- [Description of the task]: Write out the data again in full, exactly as it reads.

- [Data]:
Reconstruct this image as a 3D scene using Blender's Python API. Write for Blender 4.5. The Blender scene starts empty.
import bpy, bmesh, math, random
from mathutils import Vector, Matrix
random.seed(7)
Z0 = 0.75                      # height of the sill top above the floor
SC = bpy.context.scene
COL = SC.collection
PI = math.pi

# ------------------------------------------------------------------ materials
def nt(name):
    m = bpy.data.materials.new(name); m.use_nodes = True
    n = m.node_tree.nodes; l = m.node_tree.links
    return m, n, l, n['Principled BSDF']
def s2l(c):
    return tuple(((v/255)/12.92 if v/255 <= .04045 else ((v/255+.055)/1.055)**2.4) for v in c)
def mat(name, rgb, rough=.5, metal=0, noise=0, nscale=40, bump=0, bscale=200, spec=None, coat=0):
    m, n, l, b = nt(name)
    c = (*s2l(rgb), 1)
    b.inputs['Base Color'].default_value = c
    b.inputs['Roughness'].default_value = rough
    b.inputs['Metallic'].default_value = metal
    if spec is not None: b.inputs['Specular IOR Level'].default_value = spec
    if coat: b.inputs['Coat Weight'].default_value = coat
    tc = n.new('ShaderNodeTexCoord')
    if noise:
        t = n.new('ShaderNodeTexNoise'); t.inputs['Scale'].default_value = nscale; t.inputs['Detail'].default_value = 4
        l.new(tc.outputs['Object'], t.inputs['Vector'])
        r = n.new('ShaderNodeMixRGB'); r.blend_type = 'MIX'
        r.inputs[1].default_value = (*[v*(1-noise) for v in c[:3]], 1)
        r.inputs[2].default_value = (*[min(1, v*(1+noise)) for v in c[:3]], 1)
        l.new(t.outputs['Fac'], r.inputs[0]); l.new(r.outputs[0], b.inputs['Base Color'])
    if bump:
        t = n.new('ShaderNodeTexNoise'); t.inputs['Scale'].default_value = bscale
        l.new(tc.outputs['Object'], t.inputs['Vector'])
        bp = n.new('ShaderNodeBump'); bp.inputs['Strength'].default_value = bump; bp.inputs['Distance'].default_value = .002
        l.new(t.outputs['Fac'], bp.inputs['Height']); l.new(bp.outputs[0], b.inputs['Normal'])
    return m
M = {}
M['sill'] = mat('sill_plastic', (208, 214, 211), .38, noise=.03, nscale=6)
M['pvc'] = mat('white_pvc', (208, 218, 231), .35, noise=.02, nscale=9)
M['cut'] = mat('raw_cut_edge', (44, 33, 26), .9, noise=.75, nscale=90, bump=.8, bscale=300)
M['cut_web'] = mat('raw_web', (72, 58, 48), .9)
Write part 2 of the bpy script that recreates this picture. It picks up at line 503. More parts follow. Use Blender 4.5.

- [Solution to the exercise]:
Reconstruct this image as a 3D scene using Blender's Python API. Write for Blender 4.5. The Blender scene starts empty.
import bpy, bmesh, math, random
from mathutils import Vector, Matrix
random.seed(7)
Z0 = 0.75                      # height of the sill top above the floor
SC = bpy.context.scene
COL = SC.collection
PI = math.pi

# ------------------------------------------------------------------ materials
def nt(name):
    m = bpy.data.materials.new(name); m.use_nodes = True
    n = m.node_tree.nodes; l = m.node_tree.links
    return m, n, l, n['Principled BSDF']
def s2l(c):
    return tuple(((v/255)/12.92 if v/255 <= .04045 else ((v/255+.055)/1.055)**2.4) for v in c)
def mat(name, rgb, rough=.5, metal=0, noise=0, nscale=40, bump=0, bscale=200, spec=None, coat=0):
    m, n, l, b = nt(name)
    c = (*s2l(rgb), 1)
    b.inputs['Base Color'].default_value = c
    b.inputs['Roughness'].default_value = rough
    b.inputs['Metallic'].default_value = metal
    if spec is not None: b.inputs['Specular IOR Level'].default_value = spec
    if coat: b.inputs['Coat Weight'].default_value = coat
    tc = n.new('ShaderNodeTexCoord')
    if noise:
        t = n.new('ShaderNodeTexNoise'); t.inputs['Scale'].default_value = nscale; t.inputs['Detail'].default_value = 4
        l.new(tc.outputs['Object'], t.inputs['Vector'])
        r = n.new('ShaderNodeMixRGB'); r.blend_type = 'MIX'
        r.inputs[1].default_value = (*[v*(1-noise) for v in c[:3]], 1)
        r.inputs[2].default_value = (*[min(1, v*(1+noise)) for v in c[:3]], 1)
        l.new(t.outputs['Fac'], r.inputs[0]); l.new(r.outputs[0], b.inputs['Base Color'])
    if bump:
        t = n.new('ShaderNodeTexNoise'); t.inputs['Scale'].default_value = bscale
        l.new(tc.outputs['Object'], t.inputs['Vector'])
        bp = n.new('ShaderNodeBump'); bp.inputs['Strength'].default_value = bump; bp.inputs['Distance'].default_value = .002
        l.new(t.outputs['Fac'], bp.inputs['Height']); l.new(bp.outputs[0], b.inputs['Normal'])
    return m
M = {}
M['sill'] = mat('sill_plastic', (208, 214, 211), .38, noise=.03, nscale=6)
M['pvc'] = mat('white_pvc', (208, 218, 231), .35, noise=.02, nscale=9)
M['cut'] = mat('raw_cut_edge', (44, 33, 26), .9, noise=.75, nscale=90, bump=.8, bscale=300)
M['cut_web'] = mat('raw_web', (72, 58, 48), .9)
Write part 2 of the bpy script that recreates this picture. It picks up at line 503. More parts follow. Use Blender 4.5.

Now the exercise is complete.